Nas alegações que leu há uma semana, no início do julgamento, o Ministério Público acusou os 19 arguidos no caso das dívidas ocultas de se terem associado em “quadrilha” para delapidarem o Estado moçambicano e deixar o país “numa situação económica difícil”.

“Quem se associa em quadrilha para roubar ao Estado, não está ao serviço do Estado. Os arguidos agiram em comunhão, colocando os seus interesses particulares acima dos interesses do Estado”, referiu Ana Sheila, magistrada do Ministério Público que leu a acusação.

A conduta dos 19 arguidos, prosseguiu, delapidou o Estado moçambicano em 2,7 mil milhões de dólares (2,2 mil milhões de euros) angariados junto de bancos internacionais através de garantias prestadas pelo Governo.

Para o Ministério Público moçambicano, entre os diversos crimes que os arguidos cometeram incluem-se associação para delinquir, tráfico de influência, corrupção passiva para ato ilícito, branqueamento de capitais, peculato, abuso de cargo ou função e falsificação de documentos.

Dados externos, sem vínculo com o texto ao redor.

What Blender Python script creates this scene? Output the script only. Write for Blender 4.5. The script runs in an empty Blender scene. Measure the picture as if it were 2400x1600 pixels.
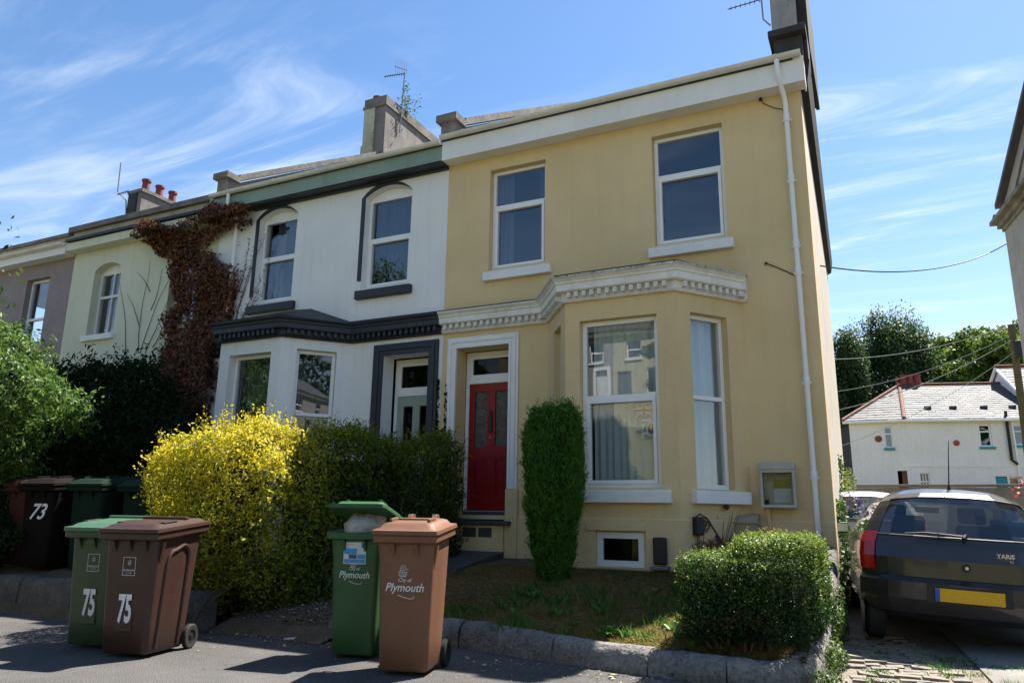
import bpy, bmesh, math, random
import numpy as np
from mathutils import Matrix, Vector

random.seed(7); RNG = np.random.default_rng(11)
scene = bpy.context.scene
COL = scene.collection
R = math.radians

# ------------------------------------------------------------------ camera
CAM = Vector((0.0, -10.0, 1.2))
YAW, PIT, ROL = R(26.177), R(13.138), R(0.852)
_fw = Vector((-math.sin(YAW)*math.cos(PIT), math.cos(YAW)*math.cos(PIT), math.sin(PIT)))
_r = Vector((math.cos(YAW), math.sin(YAW), 0)); _u = _r.cross(_fw)
_r2 = _r*math.cos(ROL) + _u*math.sin(ROL); _u2 = _u*math.cos(ROL) - _r*math.sin(ROL)
cam_data = bpy.data.cameras.new('camera'); cam = bpy.data.objects.new('camera', cam_data); COL.objects.link(cam)
cam_data.sensor_width = 36; cam_data.lens = 36*1744.8/2400; cam_data.clip_start = .05; cam_data.clip_end = 3000
cam.matrix_world = Matrix(((_r2.x, _u2.x, -_fw.x, CAM.x), (_r2.y, _u2.y, -_fw.y, CAM.y), (_r2.z, _u2.z, -_fw.z, CAM.z), (0, 0, 0, 1)))
scene.camera = cam

# ------------------------------------------------------------------ sun, sky, exposure
SUN = Vector((1.9, 4.17, 7.35)).normalized()
sun_data = bpy.data.lights.new('sun', 'SUN'); sun = bpy.data.objects.new('sun', sun_data); COL.objects.link(sun)
sun_data.energy = 5.0; sun_data.angle = R(0.53); sun_data.color = (1.0, .945, .85)
sun.rotation_euler = SUN.to_track_quat('Z', 'Y').to_euler(); sun.location = (8, 18, 32)
world = bpy.data.worlds.new('World'); scene.world = world; world.use_nodes = True
wn, wl = world.node_tree.nodes, world.node_tree.links
wn.clear()
w_out = wn.new('ShaderNodeOutputWorld'); w_bg = wn.new('ShaderNodeBackground'); w_bg.inputs['Strength'].default_value = 0.08
sky = wn.new('ShaderNodeTexSky'); sky.sky_type = 'NISHITA'; sky.sun_disc = False
sky.sun_elevation = math.asin(SUN.z); sky.sun_rotation = math.atan2(SUN.x, SUN.y)
sky.altitude = 50; sky.air_density = 1.0; sky.dust_density = 0.35; sky.ozone_density = 2.2
w_tc = wn.new('ShaderNodeTexCoord'); w_sep = wn.new('ShaderNodeSeparateXYZ'); wl.new(w_tc.outputs['Generated'], w_sep.inputs[0])
def wmath(op, a, b=None, c=None):
    n = wn.new('ShaderNodeMath'); n.operation = op
    for i, v in enumerate((a, b, c)):
        if v is None: continue
        if isinstance(v, (int, float)): n.inputs[i].default_value = v
        else: wl.new(v, n.inputs[i])
    return n.outputs[0]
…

As dívidas ocultas foram contraídas entre 2013 e 2014 junto das filiais britânicas dos bancos de investimentos Credit Suisse e VTB pelas empresas estatais moçambicanas Proindicus, Ematum e MAM.  

Os empréstimos foram secretamente avalizados pelo Governo da Frelimo, liderado pelo Presidente da República à época, Armando Guebuza, sem o conhecimento do parlamento e do Tribunal Administrativo.